Secondly, the utilization efficiency of water resources in Chongqing should be improved. Chongqing is an industrial city dominated by manufacturing and the industrial water consumption is an important part of Chongqing water consumption. Hence, reducing the water consumption of industrial added value of ten thousand yuan in Chongqing is a key measure for controlling the water consumption scale in Chongqing. Besides, the water-saving consciousness of Chongqing citizens should be cultivated, and it can employ the appropriate use of price leverage to strive for water conservation.

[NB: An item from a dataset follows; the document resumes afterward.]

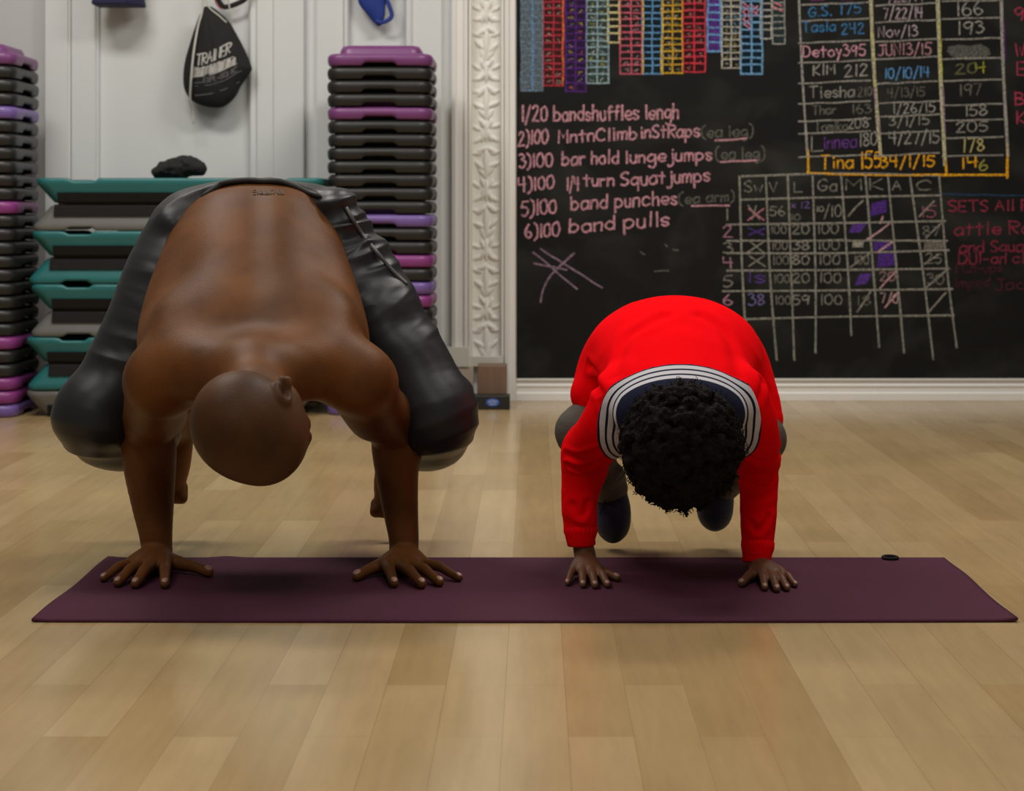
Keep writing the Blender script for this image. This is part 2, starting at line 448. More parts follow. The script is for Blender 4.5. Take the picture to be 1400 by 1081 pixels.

Thirdly, a strict water management system and unified water resources management operation mechanism should be established. The solution to the water problem, which involves all aspects of nature and human society, involves huge system engineering. Water saving, efficient water consumption, unified management, and the optimal allocation of water resources form the core of system engineering to relieve the contradiction between the supply and demand of water resources. A public-management function must be established, and using the market economy, the development and utilization of water resources must be controlled. Furthermore, a water resources management operation mechanism must be formulated to promote the utilization and protection of sustainable water environments.

7. Conclusions

Scientific and accurate forecasting of urban water demand is the basis of the sustainable development of urban water consumption. Chongqing is an urban area facing a shortage of water resources. Recently, the rapid economic development and population growth highlighted the contradiction between the supply and demand of water resources. In this study, we built a GWFM model of urban water demand based on the grey system model, deduced the parameter estimation, and eventually restored the formula and checked the model error testing method. In summary, the GWFM model successfully forecasted the urban water demand in Chongqing from 2017 to 2025, and corresponding control measures and recommendations were provided based on the forecasting result.